Update: I've not had a chance to test it myself yet, but I've heard that Ammo & Condition Rebalanced was broken by a recent hotfix. Skip on this or look around for alternatives.

Bleed Rework v.3 by "Solarint" applies some pressure to Anomaly's most uncompromising element. Bleeding in this Anomaly is brutal. Get gored by a boar and you'll lose half your health on impact, and the other half within seconds. This mod offers three options, including disabling bleeding altogether, but the regular rework option seems to best thought out. Bandages are common and cheap, basic medkits stem bleeding, and damage from blood loss is halved. It's still dangerous to spring a leak and start venting your fluids onto the ground, but less panic-worthy.

It's worth noting that Ammo Rebalance and Bleed Rework both make changes to the loot drop tables in death_generic.ltx. I recommend sticking with the file from Ammo Rebalance.

Fantastic drugs and where to find them. Never again will you accidentally snarf sleeping pills in a firefight, or inject adrenaline before a nap.

QOL Icons by "digitallifeless" makes rummaging through your over-stuffed virtual backpack less of an ordeal. Anomaly adds a lot of new items to the game, and sometimes it can be hard to find what you need in a hurry.
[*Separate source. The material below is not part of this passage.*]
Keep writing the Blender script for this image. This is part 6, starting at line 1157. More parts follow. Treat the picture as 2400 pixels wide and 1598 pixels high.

This mod puts handy informational icons on most items, telling you their item category and effect. Now you can see at a glance what in your back is a crafting item, as well as indicators for what stats each drug will buff or heal. Just a simple quality-of-life tweak that should save on digging through tool-tips to identify what in your sack really is junk.

Death Animations by "AyyKyu" is a tiny file that does a lot of heavy lifting, adding a range of death animations which segue into the usual sack-of-potatoes ragdolls. Purely personal preference, but I feel this makes gunfights look a lot nicer. I've not had long to play around with sub-mods for Anomaly yet, and these are just my personal loadout, cherry-picked from the Anomaly Addons section on Mod DB. Share your wisdom, S.T.A.L.K.E.R.S. — what do you consider essential to the experience?

Stalker: Anomaly is available on Mod DB, and is entirely standalone. Just download the three parts of 1.5.0, unpack to your chosen install directory, then install the two Hotfix updates and away you go.